Miss Jujuba foi vítima de feminicídio, crime que em 2022, de acordo com o Anuário Brasileiro de Segurança Pública, vitimou 1.437 mulheres. “Temos que parar e pensar no feminicídio. É um momento duro de falar, mas temos que dizer. Somos o 5º país em índice de feminicídio”, destaca a presidente da Associação de Circo do Rio Grande do Sul (Circo Sul), Consuelo Vallandro.
“Muita gente dever ter dito: Julieta não vai, não viaja sozinha porque você corre risco, assim como a gente ouve das amigas, amiga não sai sozinha na rua. Mas por que a gente ouve isso? Porque simplesmente não fazemos nada para mudar. Precisamos mudar não só a cabeça dos homens, mas das mulheres. Temos que gritar pare de nos matar”, complementa. De acordo com Consuelo a organização pensa em fazer um manifesto.
Conforme Maia, Julieta era solidariedade e fé na construção coletiva. “Com sua determinação levou a palhaçaria e alegria a cantos do nosso país em que muitas vezes direitos básicos como água não chegam, e o fez por acreditar na transformação de uma sociedade igualitária através da coletividade e ação direta”, ressalta.
Para ela, por conta do seu ativismo, companheirismo e caráter, possibilitou a repercussão rápida da rede de apoio nacional. “É importante que nos olhemos nos olhos, e que possamos acolher um aos outres nesse momento de dor! A vida e o amor são mais fortes!”, finaliza.
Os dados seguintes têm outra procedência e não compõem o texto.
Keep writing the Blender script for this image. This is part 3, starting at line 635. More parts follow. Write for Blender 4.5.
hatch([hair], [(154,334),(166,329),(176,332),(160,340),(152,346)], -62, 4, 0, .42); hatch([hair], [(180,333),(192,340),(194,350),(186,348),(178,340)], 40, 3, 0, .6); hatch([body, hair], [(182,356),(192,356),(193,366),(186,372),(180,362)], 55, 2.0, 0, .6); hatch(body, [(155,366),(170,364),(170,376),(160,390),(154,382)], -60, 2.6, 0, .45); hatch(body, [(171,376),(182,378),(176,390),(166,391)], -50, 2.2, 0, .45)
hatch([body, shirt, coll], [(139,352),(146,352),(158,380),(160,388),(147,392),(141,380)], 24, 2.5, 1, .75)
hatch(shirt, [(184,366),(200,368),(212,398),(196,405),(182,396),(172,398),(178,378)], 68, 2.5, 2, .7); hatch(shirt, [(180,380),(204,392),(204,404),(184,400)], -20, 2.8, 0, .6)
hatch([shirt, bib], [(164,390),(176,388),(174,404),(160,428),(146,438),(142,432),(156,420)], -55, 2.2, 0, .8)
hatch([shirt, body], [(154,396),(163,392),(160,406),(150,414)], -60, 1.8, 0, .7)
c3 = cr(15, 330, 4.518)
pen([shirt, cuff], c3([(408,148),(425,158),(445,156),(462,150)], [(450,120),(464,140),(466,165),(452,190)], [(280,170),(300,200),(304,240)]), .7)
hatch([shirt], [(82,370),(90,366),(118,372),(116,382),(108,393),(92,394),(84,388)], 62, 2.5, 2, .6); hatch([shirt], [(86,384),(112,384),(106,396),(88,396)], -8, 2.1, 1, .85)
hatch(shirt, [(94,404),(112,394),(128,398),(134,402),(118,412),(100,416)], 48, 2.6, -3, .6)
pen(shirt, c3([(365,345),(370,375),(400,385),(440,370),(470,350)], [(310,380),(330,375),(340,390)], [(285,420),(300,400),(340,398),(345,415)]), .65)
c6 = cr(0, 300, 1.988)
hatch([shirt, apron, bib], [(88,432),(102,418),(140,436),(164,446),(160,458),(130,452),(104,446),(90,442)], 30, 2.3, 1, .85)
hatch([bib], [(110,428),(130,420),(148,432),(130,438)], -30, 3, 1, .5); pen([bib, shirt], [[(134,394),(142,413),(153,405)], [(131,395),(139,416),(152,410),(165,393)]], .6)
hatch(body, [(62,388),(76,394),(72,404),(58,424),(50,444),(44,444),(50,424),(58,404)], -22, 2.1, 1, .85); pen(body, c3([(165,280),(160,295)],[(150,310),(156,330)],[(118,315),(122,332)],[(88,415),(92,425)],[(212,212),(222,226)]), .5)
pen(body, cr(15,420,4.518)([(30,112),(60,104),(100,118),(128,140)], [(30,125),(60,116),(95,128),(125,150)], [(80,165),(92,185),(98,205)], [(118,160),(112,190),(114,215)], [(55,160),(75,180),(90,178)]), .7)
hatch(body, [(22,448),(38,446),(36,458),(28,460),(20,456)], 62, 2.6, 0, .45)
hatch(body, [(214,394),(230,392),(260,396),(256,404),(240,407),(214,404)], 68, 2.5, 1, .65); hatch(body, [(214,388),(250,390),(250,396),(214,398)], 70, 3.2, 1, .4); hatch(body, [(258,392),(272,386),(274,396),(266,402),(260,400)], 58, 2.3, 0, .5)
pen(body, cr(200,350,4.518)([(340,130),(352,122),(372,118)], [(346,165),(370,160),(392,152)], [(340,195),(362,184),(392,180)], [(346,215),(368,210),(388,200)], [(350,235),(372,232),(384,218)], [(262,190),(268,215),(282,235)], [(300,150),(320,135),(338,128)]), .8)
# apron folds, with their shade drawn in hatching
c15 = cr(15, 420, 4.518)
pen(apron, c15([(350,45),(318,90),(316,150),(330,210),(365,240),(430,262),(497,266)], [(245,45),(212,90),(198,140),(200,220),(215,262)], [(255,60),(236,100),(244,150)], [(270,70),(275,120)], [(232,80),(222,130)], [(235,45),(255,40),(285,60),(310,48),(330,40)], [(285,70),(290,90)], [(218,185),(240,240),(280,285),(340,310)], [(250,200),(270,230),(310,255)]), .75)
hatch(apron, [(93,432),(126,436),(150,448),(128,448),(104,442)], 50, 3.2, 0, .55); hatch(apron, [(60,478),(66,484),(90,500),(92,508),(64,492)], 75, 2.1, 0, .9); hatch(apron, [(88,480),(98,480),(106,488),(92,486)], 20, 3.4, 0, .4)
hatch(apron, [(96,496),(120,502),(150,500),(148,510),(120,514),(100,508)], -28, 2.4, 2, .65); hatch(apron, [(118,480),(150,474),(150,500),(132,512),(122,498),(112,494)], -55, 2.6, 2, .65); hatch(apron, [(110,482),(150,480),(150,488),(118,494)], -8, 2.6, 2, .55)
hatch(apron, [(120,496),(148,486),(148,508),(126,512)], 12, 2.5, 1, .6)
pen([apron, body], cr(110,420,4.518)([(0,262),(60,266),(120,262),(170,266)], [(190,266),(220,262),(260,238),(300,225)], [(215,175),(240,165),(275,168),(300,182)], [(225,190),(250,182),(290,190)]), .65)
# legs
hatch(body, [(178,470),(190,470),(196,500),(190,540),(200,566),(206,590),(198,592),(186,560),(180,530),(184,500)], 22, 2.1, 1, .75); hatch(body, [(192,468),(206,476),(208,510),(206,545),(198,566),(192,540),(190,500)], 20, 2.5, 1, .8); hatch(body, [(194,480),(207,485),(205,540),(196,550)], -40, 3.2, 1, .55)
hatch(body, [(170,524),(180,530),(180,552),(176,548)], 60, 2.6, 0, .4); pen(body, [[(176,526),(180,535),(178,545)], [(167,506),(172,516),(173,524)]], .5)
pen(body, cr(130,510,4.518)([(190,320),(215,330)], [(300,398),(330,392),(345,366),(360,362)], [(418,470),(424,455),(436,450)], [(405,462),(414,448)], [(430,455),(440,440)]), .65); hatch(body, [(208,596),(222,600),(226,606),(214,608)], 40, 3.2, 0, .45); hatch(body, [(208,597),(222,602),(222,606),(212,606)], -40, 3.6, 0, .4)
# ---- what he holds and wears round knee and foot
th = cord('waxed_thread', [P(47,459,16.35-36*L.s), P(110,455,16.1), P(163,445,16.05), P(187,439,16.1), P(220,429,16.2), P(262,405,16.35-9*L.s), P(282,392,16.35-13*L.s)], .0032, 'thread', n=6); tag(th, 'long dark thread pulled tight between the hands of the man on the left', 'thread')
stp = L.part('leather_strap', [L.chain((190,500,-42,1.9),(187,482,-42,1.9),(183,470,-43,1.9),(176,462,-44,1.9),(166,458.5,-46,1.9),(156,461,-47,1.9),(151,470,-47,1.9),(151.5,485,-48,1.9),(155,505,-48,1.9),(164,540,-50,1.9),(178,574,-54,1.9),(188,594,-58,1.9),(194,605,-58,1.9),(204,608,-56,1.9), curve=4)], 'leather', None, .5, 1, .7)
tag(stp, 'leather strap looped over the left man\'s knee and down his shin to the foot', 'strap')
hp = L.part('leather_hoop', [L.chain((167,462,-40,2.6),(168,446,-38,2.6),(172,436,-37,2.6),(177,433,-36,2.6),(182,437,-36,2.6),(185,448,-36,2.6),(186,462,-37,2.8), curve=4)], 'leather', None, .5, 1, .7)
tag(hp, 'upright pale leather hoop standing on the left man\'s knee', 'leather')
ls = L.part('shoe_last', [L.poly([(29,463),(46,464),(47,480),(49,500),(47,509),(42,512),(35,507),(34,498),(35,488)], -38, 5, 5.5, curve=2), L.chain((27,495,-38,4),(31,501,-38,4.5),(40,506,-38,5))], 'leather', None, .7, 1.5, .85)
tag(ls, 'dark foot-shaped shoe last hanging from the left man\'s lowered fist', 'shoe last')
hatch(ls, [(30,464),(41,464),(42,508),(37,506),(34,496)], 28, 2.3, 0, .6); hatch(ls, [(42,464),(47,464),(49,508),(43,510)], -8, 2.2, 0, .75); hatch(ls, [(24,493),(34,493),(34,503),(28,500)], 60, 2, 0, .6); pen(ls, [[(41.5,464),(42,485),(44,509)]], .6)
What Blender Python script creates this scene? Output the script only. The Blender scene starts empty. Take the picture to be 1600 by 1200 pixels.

“Meu destino é no colo da minha mãe. Mas também é, às vezes, em outros colos, quem sabe eu ser colo de alguém é também meu destino. Por isso quando alguém me pergunta qual é o destino de sua viagem, eu encolho os ombros, dou uma inspiração profunda e sorrindo, respondo, Venezuela. Porque talvez ninguém esteja preparado para imaginar que é possível caber tanta palavra dentro de um destino”. Julieta.